Saya tidak menemukan sebuah jawaban kuat yang dihasilkan film ini (mungkin saya kurang teliti), karena pesan yang ia ingin sampaikan secara merata ia sebar pada proses ketika ia menuju garis akhir. Cukup sulit untuk menemukan pesan kecil tersebut, karena ia sukses menjadikan fokus anda tertuju pada  karakter Rachel sehingga pertanyaan-pertanyaan skala kecil yang ia lemparkan ke penonton kurang mampu untuk mencuri perhatian. Nah, kembali, Rebecca Thomas cermat dalam hal ini.

Setelah sempat mencuri perhatian di Martha Marcy May Marlene, Julia Garner membuktikan ia layak mendapatkan kesempatan menjadi pemeran utama dengan karakternya Rachel. Diawal ia tampak konyol, namun rasa percaya diri yang tinggi tidak pernah sirna darinya. Perjuangan yang ia bangun sebagai sebuah pembuktian juga terbentuk dengan rapi. Garner sukses menjadi bintang utama di film ini. Kemudian ada Rory Culkin, yang berperan sebagai Clyde, kenalan baru Rachel, mampu sedikit mengimbangi Garner dengan chemistry menarik diantara keduanya meskipun tidak begitu kuat. Liam Aiken dan Billy Zane mampu menjadi scene stealer di beberapa bagian, namun sayang harus tertutupi porsi kecil yang mereka miliki.

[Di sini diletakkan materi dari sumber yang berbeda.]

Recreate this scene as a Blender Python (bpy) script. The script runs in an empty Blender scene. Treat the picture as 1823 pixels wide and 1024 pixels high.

Overall, Electrick Children adalah film yang memuaskan. Bukan film yang megah, namun Rebecca Thomas sukses menghadirkan hiburan bagi anda yang mampu berpikiran terbuka terhadap hal-hal baru. Electrick Children seperti sebuah paket yang sengaja membuat calon penonton menganggapnya konyol dan bodoh, namun kemudian menghentak mereka dengan memutar balikkan semua persepsi buruk tadi. Visualnya indah, musiknya asik, tapi yang paling memorable adalah keunikan pada cara ia menyampaikan pesannya, dan juga menuntun anda ke garis akhir.